December 14, 2012

Fracking Ban Lifted – What does the future hold for energy firms?

Article by Alexis Holden.

The UK Government announced on 14 December 2012 that it would be lifting its 18-month ban on fracking, allowing energy firms to resume exploration of Britain’s vast shale gas reserves in the North West, the Midlands and the South East of the country. The announcement comes shortly after the Chancellor of the Exchequer delivered his Autumn Statement on 5 December 2012, in which it was intimated that plans will be put in place to better exploit the UK’s gas resources. To compliment the Government’s plans, the British Geological Society has also recently indicated that shale deposits in the North of England are 50 per cent greater than initially calculated. The current estimate stands at 300 trillion cubic feet of gas, equivalent to 17 times the remaining known reserves in the North Sea.

The ban on fracking was first imposed in May 2011, amidst fears that the process itself could trigger earthquakes when seismic tremors were detected in close proximity to the country’s only fracking operation at the time in the Bowland Basin, Lancashire. Concerns exist over the safety of fracking, due to the large volumes of fracking fluid pumped down the well to open up the fissures and release the tightly held gas trapped in the shale formations underground. It is understood that seismic tremors may result from this process if the fracking fluid moves along a fault line and causes the energy stored in that fault to be released to the earth’s surface.

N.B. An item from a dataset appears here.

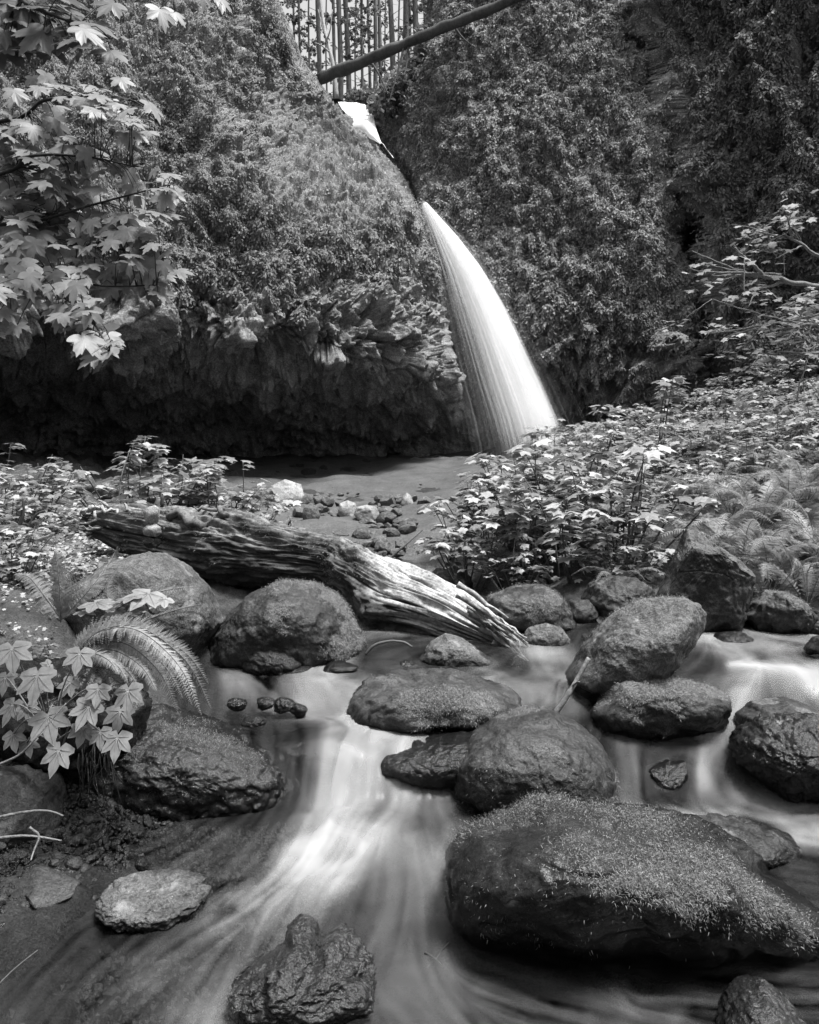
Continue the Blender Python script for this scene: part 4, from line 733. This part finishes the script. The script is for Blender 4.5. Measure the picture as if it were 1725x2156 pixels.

Despite these safety fears however, the removal of the ban on fracking does not come without the introduction by the Government, or more specifically the Department of Energy and Climate Change (“DECC”), of new controls to what some may consider an already stringent regime controlling the process. The DECC has proposed the following additional controls in an attempt to further reduce the risk of seismic tremors:

  1. A review must be conducted regarding seismic risk and the existence of faults before the process of fracking begins;
  2. Energy firms must submit a fracking plan to the DECC illustrating how they will respectively address seismic risks;
  3. Seismic monitoring must be in place before, during and after fracking; and
  4. A traffic light system will be introduced, which will categorise seismic activity and provide corresponding actions to be taken by the energy firm to address the risk. A trigger mechanism will also be in place to ensure that fracking operations are stopped altogether when certain conditions arise.

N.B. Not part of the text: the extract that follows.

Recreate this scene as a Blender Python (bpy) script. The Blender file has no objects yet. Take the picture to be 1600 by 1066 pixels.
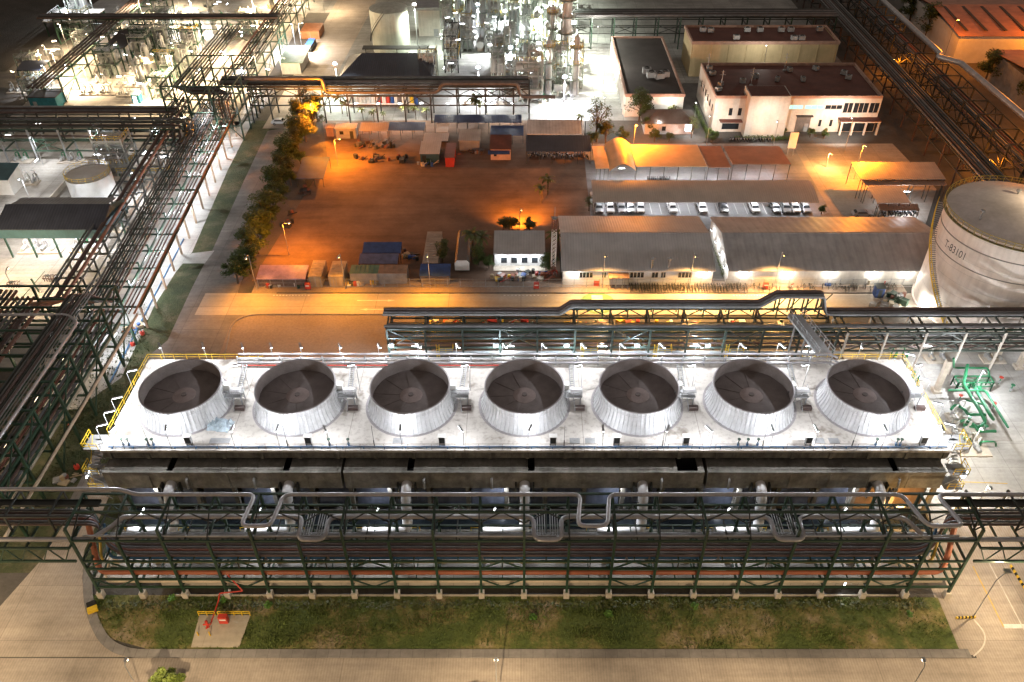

Although energy firms must now appreciate that more stringent checks and balances are set to be imposed, recognition must also be paid to the numerous rewards which may now potentially be reaped because the ban on fracking has been lifted. It is estimated that Britain is sitting on shale gas reserves worth GBP1.5 trillion. Shale gas exploration may only be in its early stages in Britain, but if the experience in the US is an example to go by, then shale gas could make a significant contribution to energy security and job production, as well as allowing British energy firms to be more competitive on a global level.